Problem statement ▸
Copy the listing below line for line, starting at its first line and ending with the line that has "COL = sc.collection" in it. Add nothing.

Data for this exercise ▸
▬▬▬▬▬▬

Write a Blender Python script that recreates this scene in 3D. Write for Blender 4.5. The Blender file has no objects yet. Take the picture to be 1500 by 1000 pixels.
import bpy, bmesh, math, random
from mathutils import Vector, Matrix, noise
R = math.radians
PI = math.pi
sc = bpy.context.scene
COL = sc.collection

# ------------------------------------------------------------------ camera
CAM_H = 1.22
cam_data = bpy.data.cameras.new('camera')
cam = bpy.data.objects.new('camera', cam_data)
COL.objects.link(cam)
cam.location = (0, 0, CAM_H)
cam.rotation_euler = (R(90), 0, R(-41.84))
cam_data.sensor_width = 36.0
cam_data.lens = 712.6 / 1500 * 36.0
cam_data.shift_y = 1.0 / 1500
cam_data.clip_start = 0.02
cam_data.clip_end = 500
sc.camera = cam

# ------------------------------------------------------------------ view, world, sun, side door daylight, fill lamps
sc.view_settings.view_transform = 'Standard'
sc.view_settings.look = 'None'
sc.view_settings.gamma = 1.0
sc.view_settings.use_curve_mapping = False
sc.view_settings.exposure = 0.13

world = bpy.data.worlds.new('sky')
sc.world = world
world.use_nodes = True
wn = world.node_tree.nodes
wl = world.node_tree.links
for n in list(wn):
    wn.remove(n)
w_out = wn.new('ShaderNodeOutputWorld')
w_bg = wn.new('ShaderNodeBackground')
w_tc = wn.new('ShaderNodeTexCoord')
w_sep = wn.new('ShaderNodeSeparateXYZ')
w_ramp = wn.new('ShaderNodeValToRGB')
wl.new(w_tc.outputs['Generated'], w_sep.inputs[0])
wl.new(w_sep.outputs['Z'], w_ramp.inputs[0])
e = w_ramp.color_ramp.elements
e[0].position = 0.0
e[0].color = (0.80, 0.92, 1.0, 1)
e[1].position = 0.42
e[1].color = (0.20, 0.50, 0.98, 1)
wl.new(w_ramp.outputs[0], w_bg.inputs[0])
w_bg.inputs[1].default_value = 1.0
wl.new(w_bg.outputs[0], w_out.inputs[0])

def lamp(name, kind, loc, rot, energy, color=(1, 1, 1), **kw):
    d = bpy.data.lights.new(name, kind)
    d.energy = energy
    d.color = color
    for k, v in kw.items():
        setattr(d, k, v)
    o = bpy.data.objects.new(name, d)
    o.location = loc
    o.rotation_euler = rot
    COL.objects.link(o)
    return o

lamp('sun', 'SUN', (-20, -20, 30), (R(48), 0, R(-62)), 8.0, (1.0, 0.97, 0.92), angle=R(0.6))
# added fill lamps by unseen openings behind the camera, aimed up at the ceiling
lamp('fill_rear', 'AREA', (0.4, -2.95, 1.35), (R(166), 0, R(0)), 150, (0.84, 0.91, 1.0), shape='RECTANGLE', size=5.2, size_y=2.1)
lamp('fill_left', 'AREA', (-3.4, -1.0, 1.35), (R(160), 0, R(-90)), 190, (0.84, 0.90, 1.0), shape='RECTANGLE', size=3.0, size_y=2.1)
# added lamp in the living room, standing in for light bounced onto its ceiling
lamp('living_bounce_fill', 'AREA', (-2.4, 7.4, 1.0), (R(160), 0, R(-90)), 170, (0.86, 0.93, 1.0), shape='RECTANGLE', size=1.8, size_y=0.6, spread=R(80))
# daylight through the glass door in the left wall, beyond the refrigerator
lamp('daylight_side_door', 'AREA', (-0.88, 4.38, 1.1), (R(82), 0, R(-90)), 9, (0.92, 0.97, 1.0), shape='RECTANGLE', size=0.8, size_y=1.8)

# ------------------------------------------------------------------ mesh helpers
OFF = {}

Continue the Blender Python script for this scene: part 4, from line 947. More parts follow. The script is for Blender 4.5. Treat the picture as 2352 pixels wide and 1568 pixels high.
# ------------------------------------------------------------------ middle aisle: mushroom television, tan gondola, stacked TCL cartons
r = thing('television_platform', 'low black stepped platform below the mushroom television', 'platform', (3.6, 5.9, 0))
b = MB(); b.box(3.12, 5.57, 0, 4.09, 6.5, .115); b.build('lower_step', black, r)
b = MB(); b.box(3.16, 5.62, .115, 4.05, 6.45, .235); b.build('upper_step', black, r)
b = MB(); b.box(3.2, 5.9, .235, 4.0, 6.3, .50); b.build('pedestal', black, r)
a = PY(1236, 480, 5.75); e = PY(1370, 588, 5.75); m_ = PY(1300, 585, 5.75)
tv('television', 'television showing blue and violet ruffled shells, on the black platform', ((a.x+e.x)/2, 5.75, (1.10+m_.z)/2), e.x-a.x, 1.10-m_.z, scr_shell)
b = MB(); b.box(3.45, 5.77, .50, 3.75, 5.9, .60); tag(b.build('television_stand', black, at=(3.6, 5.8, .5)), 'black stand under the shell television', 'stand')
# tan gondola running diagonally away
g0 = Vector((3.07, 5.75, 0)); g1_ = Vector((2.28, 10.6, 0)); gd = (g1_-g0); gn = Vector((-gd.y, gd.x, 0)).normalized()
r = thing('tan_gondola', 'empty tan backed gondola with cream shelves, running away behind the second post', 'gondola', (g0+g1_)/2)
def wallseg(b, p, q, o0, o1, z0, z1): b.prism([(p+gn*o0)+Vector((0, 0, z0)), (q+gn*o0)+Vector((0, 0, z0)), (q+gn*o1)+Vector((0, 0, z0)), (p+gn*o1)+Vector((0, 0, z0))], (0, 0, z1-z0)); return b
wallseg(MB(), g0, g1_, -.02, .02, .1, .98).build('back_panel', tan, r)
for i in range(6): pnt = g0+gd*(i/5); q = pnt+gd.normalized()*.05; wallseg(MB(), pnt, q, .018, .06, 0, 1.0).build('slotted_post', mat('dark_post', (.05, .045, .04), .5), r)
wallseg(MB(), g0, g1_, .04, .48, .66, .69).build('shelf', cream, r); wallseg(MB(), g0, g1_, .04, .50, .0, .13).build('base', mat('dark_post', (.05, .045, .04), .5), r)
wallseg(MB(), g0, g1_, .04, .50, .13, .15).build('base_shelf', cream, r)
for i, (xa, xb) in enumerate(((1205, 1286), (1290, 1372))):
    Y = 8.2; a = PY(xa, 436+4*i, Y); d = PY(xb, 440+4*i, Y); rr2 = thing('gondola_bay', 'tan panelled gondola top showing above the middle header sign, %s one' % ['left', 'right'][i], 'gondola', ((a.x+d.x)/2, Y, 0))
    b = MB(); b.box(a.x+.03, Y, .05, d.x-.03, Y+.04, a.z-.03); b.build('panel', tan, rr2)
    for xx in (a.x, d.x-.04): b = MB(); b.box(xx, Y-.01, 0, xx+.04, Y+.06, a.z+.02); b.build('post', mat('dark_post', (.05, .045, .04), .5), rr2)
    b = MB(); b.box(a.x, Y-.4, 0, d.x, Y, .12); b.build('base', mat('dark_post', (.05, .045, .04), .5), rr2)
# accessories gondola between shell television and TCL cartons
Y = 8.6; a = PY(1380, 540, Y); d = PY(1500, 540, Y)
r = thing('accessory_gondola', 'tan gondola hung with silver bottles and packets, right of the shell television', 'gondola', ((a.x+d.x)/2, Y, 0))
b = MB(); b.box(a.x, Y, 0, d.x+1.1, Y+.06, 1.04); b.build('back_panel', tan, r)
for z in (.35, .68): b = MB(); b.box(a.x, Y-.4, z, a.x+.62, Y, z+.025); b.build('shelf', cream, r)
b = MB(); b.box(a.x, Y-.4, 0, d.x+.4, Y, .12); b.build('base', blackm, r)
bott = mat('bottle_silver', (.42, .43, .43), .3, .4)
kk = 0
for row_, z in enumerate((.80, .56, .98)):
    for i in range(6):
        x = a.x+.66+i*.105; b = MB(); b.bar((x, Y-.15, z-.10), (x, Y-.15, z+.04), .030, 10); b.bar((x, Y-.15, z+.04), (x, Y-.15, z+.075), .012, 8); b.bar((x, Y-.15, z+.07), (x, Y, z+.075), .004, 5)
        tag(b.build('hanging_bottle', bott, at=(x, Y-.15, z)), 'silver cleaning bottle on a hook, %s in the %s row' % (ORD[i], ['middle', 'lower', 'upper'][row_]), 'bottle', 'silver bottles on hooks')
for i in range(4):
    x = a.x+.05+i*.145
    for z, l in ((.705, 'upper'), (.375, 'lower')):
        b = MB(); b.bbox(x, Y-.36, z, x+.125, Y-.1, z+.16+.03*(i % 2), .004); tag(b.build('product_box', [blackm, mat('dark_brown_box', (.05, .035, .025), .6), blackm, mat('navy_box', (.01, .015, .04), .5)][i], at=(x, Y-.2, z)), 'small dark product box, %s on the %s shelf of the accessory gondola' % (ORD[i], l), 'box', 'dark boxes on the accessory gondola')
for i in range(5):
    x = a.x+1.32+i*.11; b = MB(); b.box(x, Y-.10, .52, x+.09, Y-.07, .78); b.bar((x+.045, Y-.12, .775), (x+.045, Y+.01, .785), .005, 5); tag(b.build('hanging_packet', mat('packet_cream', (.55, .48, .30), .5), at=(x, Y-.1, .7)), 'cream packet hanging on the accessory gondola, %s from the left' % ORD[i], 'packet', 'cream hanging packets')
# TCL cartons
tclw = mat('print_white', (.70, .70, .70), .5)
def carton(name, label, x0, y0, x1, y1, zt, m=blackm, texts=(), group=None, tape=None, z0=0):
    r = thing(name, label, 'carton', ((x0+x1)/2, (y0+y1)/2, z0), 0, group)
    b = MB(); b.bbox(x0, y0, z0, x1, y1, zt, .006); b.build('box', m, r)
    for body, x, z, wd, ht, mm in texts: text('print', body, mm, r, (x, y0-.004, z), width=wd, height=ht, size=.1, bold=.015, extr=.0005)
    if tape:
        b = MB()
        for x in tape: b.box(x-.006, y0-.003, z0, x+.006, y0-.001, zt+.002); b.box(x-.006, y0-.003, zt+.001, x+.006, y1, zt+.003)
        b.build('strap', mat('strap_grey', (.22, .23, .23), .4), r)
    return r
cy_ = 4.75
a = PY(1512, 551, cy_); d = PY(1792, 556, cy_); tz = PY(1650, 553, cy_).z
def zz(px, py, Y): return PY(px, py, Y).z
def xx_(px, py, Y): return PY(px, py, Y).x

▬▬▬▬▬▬

Exercise output ▸
Write a Blender Python script that recreates this scene in 3D. Write for Blender 4.5. The Blender file has no objects yet. Take the picture to be 1500 by 1000 pixels.
import bpy, bmesh, math, random
from mathutils import Vector, Matrix, noise
R = math.radians
PI = math.pi
sc = bpy.context.scene
COL = sc.collection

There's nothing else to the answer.